Designing AI agents that fail gracefully


Most AI agent demos optimize for magic. Production systems have to optimize for recovery.

An agent that can call tools, inspect state, and take multi-step action will eventually hit a bad input, a missing permission, a stale document, or a tool result that contradicts the plan. The product design question is not whether that happens. It is what the system does next.

Bound the action space

Agents become more reliable when their tools are narrow and explicit. Instead of giving an agent one broad “do anything” integration, give it smaller operations with clear inputs, clear outputs, and predictable failure modes.

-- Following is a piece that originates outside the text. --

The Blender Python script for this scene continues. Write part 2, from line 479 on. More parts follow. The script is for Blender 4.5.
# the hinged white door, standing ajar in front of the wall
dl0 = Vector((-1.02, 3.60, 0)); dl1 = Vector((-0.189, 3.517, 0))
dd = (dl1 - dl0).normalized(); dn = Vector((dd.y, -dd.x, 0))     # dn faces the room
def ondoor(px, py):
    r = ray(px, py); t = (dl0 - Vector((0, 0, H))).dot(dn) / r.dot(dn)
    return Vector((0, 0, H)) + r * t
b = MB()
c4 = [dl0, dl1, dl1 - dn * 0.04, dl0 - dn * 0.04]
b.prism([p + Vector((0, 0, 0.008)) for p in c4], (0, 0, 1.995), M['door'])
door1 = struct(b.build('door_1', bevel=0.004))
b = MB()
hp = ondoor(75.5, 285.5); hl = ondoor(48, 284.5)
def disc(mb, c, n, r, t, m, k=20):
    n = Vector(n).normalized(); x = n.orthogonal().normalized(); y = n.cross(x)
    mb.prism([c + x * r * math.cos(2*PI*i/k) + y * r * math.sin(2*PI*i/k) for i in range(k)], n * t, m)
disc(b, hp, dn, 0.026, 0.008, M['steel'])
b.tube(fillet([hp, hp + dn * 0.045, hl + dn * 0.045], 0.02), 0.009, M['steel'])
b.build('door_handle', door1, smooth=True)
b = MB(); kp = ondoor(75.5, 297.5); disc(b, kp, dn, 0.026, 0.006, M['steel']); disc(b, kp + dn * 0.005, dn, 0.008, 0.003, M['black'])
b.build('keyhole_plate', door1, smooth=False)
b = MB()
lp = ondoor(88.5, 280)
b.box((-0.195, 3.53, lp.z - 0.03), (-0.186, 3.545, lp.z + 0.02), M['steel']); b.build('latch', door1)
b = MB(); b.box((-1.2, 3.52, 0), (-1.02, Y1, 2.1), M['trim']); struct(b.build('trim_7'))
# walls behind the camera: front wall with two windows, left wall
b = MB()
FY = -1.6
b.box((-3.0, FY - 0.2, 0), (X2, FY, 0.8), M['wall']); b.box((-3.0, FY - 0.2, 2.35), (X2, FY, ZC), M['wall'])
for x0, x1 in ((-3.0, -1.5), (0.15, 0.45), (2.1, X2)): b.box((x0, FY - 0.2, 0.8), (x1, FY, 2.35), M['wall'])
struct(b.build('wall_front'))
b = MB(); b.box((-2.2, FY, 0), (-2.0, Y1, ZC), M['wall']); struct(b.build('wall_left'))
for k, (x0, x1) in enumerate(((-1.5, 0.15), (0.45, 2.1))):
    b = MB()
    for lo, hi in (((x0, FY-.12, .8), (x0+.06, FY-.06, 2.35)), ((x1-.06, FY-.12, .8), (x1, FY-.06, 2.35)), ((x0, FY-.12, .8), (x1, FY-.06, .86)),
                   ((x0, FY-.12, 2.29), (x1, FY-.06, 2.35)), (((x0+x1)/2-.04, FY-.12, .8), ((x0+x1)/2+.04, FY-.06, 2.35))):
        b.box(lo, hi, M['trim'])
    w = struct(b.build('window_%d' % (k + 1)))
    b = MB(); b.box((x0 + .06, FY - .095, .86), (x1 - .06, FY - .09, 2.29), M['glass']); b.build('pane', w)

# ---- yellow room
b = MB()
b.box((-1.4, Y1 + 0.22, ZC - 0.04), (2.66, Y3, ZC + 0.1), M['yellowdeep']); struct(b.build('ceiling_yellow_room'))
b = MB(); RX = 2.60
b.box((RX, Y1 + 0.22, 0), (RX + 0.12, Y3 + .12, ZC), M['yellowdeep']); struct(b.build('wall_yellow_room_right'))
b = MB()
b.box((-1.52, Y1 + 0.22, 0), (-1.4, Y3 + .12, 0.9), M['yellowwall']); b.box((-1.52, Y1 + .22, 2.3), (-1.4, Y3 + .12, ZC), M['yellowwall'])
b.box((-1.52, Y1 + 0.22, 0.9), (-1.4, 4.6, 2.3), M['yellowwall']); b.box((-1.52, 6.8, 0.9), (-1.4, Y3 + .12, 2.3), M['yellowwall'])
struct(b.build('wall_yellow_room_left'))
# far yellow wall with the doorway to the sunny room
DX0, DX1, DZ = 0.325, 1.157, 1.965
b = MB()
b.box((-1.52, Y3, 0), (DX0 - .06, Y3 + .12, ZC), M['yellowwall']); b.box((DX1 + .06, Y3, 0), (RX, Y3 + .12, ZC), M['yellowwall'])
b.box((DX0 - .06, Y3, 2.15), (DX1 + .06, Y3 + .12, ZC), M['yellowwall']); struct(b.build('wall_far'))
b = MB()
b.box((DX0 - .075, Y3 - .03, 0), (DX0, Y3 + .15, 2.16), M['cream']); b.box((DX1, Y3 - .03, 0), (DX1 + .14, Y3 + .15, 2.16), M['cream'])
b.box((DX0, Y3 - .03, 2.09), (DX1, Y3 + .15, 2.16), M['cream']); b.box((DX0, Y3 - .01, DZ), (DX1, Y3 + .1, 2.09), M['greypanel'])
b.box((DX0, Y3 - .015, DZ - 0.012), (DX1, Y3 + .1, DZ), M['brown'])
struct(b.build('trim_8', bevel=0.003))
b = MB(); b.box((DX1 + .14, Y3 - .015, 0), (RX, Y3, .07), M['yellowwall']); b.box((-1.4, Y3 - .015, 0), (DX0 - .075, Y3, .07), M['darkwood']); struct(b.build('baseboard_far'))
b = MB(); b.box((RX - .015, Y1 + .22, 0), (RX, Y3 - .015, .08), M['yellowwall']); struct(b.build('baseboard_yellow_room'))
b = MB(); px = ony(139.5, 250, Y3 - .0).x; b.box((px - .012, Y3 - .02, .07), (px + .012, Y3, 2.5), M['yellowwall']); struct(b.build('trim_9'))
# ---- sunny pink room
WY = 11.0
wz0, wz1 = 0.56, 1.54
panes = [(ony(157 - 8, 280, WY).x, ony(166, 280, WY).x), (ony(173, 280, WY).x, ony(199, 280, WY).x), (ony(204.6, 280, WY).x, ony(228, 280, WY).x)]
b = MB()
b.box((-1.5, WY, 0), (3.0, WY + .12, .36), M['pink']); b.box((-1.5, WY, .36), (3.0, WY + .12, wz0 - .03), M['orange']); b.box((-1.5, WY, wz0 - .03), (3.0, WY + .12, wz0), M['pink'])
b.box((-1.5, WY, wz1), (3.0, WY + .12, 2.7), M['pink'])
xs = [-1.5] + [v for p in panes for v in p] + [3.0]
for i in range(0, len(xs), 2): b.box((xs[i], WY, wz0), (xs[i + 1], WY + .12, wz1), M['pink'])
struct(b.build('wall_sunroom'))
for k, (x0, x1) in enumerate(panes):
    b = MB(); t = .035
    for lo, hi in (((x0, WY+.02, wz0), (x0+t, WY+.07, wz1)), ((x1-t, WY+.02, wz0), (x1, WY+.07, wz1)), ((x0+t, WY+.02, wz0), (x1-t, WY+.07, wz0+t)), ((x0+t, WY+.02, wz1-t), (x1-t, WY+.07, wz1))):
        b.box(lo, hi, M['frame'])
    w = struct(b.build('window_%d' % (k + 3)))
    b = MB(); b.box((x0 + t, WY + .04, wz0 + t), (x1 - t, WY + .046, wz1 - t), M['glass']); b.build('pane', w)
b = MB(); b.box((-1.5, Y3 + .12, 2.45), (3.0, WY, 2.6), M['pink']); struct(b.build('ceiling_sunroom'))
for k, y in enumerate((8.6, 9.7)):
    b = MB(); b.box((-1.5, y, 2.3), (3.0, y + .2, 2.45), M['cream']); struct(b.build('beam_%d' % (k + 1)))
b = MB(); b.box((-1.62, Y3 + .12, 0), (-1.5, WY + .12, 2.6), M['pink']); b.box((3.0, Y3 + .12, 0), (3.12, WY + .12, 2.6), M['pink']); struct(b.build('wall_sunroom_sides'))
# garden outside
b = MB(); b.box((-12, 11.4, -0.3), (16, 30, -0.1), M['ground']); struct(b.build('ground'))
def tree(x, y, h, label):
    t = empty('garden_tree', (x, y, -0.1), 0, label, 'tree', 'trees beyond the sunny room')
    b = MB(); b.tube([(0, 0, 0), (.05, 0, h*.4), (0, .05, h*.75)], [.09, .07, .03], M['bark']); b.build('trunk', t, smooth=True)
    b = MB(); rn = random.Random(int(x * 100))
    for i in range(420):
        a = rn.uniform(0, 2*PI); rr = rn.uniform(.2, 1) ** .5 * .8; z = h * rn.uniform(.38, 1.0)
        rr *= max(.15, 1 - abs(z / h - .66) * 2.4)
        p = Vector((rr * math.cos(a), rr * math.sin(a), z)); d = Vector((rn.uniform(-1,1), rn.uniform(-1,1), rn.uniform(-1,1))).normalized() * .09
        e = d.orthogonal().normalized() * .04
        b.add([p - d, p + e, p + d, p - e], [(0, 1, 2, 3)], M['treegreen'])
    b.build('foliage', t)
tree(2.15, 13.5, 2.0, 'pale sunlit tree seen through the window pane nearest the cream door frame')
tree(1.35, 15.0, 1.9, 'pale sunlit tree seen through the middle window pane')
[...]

This makes evaluation easier too. You can test tool selection, argument construction, and recovery behavior independently.

Make state visible

Users trust agents more when they can see what the agent believes is happening. A compact activity log, current objective, selected sources, and pending actions can turn a black box into a system someone can supervise.

Visibility also helps engineers debug the agent after a bad run.

Treat handoff as a feature

Human handoff should not be an embarrassing fallback. It should be a designed path. The agent should know when confidence is low, when a tool failed repeatedly, or when the next step requires authority it does not have.

A graceful handoff includes context: what was attempted, what failed, what evidence was used, and what decision is needed.

Reliability is product work

Better prompts help, but reliable agents come from product boundaries, tool contracts, evaluation traces, and recovery paths. The agent should not need to be perfect to be useful.